Easier transfers to Paris

Paris is a city with two airports. Charles De Gaulle is the bigger and better known of the two.

ORY airport in Paris France

In fact, Charles De Gaulle Airport is the second busiest airport in Europe, and it is expected that when France hosts the Olympic Games next year, the accompanying increase in traffic will mean it will take the top spot in that ranking.

To ease the burden on Charles De Gaulle airport, French authorities are encouraging more passengers to travel through Paris’ second airport, Orly.

With more flights to and from Orly, the burden on Charles De Gaulle should be eased, and both airports will be better equipped to process their passengers as quickly and smoothly as possible.

A view of the Eiffel Tower from a plane over Paris.

Traveling via Orly will be a much more attractive proposition by spring 2024, when Paris-Orly airport will finally be connected directly to central Paris via public transport.

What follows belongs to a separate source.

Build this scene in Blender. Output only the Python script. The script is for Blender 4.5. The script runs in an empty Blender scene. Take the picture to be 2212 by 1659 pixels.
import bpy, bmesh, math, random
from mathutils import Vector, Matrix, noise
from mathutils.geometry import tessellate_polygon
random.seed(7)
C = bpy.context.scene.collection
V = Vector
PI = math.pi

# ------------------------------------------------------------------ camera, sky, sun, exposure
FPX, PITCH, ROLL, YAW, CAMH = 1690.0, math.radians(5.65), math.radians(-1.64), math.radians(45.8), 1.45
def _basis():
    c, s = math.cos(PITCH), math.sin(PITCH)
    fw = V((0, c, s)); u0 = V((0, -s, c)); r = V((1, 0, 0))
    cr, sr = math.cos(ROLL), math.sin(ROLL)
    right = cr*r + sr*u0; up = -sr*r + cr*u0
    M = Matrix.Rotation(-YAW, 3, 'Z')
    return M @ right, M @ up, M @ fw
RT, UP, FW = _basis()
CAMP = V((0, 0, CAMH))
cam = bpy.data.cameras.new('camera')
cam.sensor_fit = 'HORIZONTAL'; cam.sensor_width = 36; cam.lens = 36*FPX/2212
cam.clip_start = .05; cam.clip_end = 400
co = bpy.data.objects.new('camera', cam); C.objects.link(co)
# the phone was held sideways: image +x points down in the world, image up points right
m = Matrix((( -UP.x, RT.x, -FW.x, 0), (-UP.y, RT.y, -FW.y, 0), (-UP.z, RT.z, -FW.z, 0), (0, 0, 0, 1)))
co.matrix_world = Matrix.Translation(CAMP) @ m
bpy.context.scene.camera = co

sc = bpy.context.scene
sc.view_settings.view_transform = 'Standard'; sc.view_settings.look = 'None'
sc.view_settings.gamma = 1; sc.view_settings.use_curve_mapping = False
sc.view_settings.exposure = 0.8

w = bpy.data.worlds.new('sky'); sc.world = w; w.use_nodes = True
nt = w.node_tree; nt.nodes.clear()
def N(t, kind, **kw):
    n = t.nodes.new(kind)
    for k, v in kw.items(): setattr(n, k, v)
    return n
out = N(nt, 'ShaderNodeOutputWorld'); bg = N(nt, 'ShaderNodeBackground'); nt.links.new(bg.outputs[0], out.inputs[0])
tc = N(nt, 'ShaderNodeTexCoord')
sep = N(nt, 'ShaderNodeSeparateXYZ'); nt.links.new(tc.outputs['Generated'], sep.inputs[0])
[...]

Metro line 14 is currently undergoing expansion works, which will be inaugurated early next year.

Streamlined Complaint Procedures

No matter how hard the French government tries, things don’t always go as planned. But France doesn’t want dissatisfied travelers to leave the country, so they are setting up 10 separate monitoring groups at each of France’s 10 biggest airports.

The idea is that the more complaints are checked in the country, the more pressure there will be on France’s airlines and airports to improve their standards. This new process will also include greater control of lost bags.

A welcome sign at Paris Charles de Gaulle airport

Passengers from all over the world will also be able to download a mobile phone application called ‘SignalConso’, which allows travelers to submit complaints no matter where they are. This app has already been downloaded 100,000 times.

France is trying to shed its reputation for grumpy customer service, and now flying into the country should be easier than ever.